Brave New World

I just got a comment that reminded me I hadn’t posted a quick review of Aldous Huxley’s Brave New World. I read this in one day over Thanksgiving weekend.

Of all the dystopia, future-state books and movies I’ve consumed (numerous, to be sure), this is the only one that does not present a clear picture that the Big Brother is evil. The citizens of the World State live in a world where people are bred to fulfill certain roles in life, have access to a sedative drug that produces a euphoric high with no side-effects, and go about their lives in blissful ignorance of what a freer life would be like. Things unravel slightly when a Savage is brought in from a Reservation. The Savage has read Shakespeare, thus breeding in him a desire for passions, properness, and, most of all, a true choice between happiness and misery.

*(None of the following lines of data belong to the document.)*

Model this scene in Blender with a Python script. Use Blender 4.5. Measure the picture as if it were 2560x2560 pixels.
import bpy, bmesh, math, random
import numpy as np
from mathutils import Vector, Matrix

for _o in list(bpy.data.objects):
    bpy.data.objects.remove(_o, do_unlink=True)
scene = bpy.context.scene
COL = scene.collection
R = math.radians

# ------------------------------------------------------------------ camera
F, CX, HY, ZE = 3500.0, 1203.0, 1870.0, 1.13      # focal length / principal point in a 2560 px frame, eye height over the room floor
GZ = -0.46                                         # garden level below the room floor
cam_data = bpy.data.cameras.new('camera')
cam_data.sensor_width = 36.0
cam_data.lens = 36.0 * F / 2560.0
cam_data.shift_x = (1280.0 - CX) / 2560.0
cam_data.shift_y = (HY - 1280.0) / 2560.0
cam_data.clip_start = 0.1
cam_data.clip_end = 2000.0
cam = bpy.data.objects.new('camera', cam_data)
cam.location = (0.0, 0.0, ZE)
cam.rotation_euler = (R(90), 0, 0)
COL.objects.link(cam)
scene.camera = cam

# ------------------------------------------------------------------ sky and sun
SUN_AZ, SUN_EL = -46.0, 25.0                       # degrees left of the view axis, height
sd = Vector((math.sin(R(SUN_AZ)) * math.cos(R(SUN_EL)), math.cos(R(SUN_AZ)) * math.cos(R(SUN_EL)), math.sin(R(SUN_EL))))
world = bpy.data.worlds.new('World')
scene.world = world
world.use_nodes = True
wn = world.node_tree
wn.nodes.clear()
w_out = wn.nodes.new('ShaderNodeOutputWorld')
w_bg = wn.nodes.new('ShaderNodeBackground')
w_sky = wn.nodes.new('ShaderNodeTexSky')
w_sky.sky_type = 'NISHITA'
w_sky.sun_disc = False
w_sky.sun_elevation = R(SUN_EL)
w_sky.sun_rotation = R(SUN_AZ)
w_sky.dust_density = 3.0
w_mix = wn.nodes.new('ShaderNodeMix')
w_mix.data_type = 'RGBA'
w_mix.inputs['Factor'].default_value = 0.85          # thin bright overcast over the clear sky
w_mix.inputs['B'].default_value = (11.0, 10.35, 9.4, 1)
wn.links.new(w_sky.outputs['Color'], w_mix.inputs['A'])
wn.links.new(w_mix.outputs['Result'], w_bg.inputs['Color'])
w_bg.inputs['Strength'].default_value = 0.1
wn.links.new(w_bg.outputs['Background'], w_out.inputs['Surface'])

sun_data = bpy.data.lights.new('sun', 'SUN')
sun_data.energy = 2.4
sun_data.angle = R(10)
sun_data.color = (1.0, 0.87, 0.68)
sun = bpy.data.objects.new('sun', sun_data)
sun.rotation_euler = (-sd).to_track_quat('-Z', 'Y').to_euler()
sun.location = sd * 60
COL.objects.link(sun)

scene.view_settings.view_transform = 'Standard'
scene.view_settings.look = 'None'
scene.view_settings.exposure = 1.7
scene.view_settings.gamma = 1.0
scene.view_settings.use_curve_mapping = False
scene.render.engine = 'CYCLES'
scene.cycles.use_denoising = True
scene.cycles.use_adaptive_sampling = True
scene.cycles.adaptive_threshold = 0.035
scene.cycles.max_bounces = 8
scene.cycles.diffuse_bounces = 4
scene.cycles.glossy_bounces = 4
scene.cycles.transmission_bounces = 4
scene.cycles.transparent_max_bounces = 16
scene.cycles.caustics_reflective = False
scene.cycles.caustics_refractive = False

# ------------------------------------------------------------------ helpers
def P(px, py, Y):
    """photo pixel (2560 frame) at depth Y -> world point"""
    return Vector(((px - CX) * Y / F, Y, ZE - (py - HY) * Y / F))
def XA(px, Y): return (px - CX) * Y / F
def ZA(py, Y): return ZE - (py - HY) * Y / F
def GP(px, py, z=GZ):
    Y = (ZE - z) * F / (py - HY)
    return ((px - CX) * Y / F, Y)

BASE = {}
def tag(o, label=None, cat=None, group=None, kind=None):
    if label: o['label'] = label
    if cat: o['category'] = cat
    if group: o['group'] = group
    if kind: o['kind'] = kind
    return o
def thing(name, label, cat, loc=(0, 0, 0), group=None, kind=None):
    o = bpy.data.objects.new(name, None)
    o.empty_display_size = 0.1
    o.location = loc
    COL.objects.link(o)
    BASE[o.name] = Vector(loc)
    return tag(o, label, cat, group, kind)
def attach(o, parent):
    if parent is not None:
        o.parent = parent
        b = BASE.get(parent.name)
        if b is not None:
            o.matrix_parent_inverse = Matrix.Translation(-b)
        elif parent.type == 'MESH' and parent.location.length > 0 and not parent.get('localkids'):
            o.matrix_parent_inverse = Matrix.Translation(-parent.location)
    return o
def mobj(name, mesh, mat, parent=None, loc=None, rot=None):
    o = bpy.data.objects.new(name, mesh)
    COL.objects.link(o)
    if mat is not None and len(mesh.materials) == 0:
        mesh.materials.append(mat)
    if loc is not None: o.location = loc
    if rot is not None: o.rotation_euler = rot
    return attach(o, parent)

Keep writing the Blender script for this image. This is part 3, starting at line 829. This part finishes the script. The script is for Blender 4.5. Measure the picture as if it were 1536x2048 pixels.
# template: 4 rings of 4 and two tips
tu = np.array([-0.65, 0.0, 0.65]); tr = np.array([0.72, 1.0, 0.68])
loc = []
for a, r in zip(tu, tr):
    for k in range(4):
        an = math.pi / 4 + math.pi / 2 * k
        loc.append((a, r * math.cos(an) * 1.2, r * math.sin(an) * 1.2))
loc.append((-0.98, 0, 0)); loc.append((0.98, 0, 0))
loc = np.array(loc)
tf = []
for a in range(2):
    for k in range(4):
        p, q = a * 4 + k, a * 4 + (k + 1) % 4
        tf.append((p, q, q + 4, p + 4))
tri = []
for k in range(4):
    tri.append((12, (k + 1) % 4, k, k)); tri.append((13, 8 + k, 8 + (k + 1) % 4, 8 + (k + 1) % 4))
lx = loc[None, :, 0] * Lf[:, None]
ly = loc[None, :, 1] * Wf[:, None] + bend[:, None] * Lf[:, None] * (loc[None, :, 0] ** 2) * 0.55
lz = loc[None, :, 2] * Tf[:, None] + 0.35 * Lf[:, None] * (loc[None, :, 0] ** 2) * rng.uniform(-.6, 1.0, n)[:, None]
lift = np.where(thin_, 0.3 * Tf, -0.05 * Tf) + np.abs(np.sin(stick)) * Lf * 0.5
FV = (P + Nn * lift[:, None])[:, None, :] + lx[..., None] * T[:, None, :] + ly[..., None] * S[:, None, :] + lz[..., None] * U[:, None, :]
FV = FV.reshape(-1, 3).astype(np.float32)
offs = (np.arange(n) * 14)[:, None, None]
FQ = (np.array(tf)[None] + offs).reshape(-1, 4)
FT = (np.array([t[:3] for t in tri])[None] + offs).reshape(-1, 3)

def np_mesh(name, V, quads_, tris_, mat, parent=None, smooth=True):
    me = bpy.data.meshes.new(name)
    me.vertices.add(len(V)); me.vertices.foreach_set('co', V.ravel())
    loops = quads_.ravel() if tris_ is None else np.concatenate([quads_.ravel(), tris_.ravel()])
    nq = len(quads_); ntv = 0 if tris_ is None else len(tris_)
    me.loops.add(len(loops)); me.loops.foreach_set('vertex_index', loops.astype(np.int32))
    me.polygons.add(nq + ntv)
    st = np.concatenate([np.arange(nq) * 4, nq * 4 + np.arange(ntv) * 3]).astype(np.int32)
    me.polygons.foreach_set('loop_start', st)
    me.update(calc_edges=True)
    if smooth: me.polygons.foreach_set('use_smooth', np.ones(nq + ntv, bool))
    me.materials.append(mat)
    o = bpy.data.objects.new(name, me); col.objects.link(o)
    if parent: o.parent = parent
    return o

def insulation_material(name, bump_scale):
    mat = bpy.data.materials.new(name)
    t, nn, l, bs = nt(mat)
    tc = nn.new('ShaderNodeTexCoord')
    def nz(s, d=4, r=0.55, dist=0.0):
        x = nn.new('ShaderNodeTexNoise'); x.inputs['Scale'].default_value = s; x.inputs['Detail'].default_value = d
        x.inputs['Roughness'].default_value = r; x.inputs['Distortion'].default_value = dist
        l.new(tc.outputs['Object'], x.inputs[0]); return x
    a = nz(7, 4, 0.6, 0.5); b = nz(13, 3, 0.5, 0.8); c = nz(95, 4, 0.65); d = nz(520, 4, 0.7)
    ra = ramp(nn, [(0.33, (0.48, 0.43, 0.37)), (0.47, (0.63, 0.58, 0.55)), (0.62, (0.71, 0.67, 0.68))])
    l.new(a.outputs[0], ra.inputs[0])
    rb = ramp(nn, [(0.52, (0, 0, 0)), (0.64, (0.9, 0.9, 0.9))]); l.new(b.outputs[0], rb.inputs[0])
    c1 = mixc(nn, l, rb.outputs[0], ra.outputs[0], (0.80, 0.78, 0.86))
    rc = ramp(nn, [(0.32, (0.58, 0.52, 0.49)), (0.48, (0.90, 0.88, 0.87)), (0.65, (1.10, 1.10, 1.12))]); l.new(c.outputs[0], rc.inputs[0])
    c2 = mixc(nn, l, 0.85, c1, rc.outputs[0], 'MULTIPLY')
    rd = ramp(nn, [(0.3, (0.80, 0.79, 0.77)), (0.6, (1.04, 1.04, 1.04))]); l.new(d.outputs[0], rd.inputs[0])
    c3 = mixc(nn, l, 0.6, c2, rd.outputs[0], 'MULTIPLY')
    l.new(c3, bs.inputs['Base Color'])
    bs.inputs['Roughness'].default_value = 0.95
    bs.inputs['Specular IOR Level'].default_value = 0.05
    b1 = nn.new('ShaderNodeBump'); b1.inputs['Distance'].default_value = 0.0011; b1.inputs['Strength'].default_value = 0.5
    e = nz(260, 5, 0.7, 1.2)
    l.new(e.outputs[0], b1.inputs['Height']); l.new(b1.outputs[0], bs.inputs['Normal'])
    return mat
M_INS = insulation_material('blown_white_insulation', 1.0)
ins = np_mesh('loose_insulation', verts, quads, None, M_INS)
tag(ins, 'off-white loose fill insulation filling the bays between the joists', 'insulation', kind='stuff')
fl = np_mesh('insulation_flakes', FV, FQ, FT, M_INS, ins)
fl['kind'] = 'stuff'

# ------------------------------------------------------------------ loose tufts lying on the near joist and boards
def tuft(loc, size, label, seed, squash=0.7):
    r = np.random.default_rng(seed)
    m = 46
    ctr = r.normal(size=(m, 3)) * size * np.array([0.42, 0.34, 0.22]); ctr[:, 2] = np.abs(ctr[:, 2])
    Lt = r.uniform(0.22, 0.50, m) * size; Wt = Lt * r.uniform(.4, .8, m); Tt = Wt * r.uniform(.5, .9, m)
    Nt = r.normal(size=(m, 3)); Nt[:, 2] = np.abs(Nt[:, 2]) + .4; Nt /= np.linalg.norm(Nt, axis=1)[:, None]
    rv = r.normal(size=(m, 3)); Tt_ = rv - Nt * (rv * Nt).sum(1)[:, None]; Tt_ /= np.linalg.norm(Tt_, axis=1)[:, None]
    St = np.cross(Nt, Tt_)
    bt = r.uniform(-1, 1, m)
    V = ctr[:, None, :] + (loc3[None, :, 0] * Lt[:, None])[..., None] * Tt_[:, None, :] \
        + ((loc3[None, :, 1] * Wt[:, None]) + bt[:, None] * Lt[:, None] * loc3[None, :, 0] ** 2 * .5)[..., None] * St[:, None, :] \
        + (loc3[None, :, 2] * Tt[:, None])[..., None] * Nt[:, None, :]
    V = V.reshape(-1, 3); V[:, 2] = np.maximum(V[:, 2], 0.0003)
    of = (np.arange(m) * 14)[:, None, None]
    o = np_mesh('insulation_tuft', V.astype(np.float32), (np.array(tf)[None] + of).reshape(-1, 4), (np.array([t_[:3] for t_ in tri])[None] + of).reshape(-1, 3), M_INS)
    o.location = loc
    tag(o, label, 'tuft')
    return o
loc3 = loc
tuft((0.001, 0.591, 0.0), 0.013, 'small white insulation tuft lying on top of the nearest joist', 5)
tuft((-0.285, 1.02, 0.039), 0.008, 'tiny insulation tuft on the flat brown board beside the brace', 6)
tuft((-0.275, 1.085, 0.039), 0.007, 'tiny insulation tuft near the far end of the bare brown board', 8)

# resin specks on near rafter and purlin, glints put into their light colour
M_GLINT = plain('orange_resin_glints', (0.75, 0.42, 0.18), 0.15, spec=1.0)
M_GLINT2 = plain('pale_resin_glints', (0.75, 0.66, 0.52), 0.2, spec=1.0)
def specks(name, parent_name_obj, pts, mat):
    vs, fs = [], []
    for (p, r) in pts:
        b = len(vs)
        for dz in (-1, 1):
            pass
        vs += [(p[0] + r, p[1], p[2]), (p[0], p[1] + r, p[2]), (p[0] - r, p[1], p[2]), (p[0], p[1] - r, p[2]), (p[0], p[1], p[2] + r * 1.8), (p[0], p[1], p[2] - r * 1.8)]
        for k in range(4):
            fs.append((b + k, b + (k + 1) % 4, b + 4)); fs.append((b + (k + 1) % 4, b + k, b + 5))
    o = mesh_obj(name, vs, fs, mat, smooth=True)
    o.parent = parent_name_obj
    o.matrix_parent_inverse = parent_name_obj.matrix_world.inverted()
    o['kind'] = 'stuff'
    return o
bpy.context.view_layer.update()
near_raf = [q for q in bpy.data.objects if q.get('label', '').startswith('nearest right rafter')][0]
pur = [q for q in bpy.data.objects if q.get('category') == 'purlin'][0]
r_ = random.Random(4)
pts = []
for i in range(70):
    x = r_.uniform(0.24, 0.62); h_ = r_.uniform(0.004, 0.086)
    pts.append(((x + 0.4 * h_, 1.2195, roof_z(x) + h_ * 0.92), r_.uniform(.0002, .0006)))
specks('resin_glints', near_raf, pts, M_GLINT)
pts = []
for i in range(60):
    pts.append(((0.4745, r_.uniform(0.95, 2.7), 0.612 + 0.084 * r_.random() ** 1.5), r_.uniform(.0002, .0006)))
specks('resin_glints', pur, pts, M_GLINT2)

The first half of the book laid the groundwork so the reader knows what the World State is like for those who are happy with it and for those few people who feel that something is not right. The human growing and socializing aspects are interesting from a science-fiction perspective, but it is the last twenty pages of the book where the book gains its worth. There is a discussion between the governor of the World State and the Savage that is thought provoking. I was almost persuaded that the happily peaceful but mediocre existence of the populace was a good thing. The possibility is definitely tempting.

The one thing I hate about writing book reviews is that I invariably get my verb tenses messed up. It’s late, I have class early tomorrow; so instead of proofing it I’ll just apologize for my screw ups. Where’s my soma!?